- [WHAT YOU ARE ASKED TO DO]
The line containing "PI = math.pi" marks the end: extract everything from the first line of the data through that line, exactly, with no pictures.
## BEGIN
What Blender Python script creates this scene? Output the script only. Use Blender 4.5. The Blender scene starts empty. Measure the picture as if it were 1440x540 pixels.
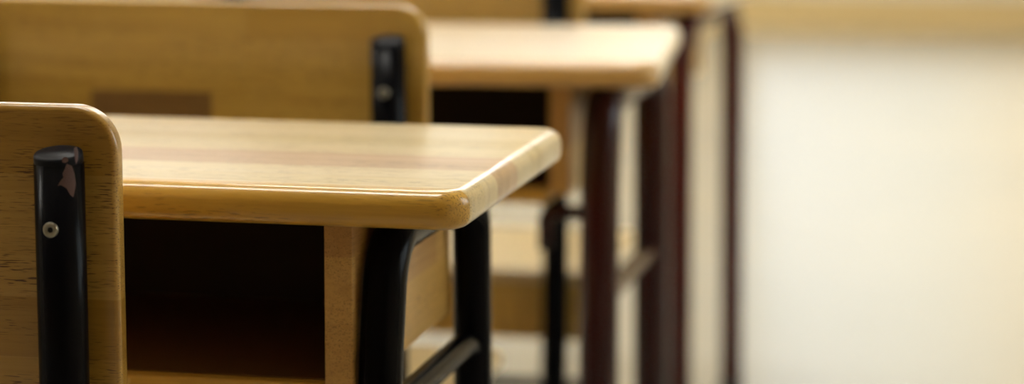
import bpy, bmesh, math, random
from mathutils import Vector, Matrix
random.seed(7)
S = bpy.context.scene
COL = S.collection
PI = math.pi

# ------------------------------------------------------------------ node helpers
def new_mat(name):
    m = bpy.data.materials.new(name); m.use_nodes = True
    nt = m.node_tree
    return m, nt, nt.nodes['Principled BSDF']

def N(nt, typ, **kw):
    n = nt.nodes.new(typ)
    for k, v in kw.items():
        setattr(n, k, v)
    return n

def math_n(nt, op, a, b=None, clamp=False):
    n = N(nt, 'ShaderNodeMath', operation=op); n.use_clamp = clamp
    for i, v in enumerate((a, b)):
        if v is None: continue
        if isinstance(v, (int, float)): n.inputs[i].default_value = v
        else: nt.links.new(v, n.inputs[i])
    return n.outputs[0]

def mixc(nt, fac, a, b, blend='MIX'):
    n = N(nt, 'ShaderNodeMix', data_type='RGBA', blend_type=blend)
    for i, v in ((0, fac), (6, a), (7, b)):
        if isinstance(v, (int, float)): n.inputs[i].default_value = v
        elif isinstance(v, tuple): n.inputs[i].default_value = (*v, 1) if len(v) == 3 else v
        else: nt.links.new(v, n.inputs[i])
    return n.outputs[2]

def ramp(nt, fac, stops, interp='LINEAR'):
    n = N(nt, 'ShaderNodeValToRGB'); cr = n.color_ramp; cr.interpolation = interp
    while len(cr.elements) < len(stops): cr.elements.new(0.5)
    for e, (p, c) in zip(cr.elements, stops):
        e.position = p; e.color = (*c, 1) if len(c) == 3 else c
    nt.links.new(fac, n.inputs[0])
    return n.outputs[0]

def lin(r, g, b):
    f = lambda c: c / 12.92 if c <= .04045 else ((c + .055) / 1.055) ** 2.4
    return (f(r / 255), f(g / 255), f(b / 255))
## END
- [COMPLETED TASK]
What Blender Python script creates this scene? Output the script only. Use Blender 4.5. The Blender scene starts empty. Measure the picture as if it were 1440x540 pixels.
import bpy, bmesh, math, random
from mathutils import Vector, Matrix
random.seed(7)
S = bpy.context.scene
COL = S.collection
PI = math.pi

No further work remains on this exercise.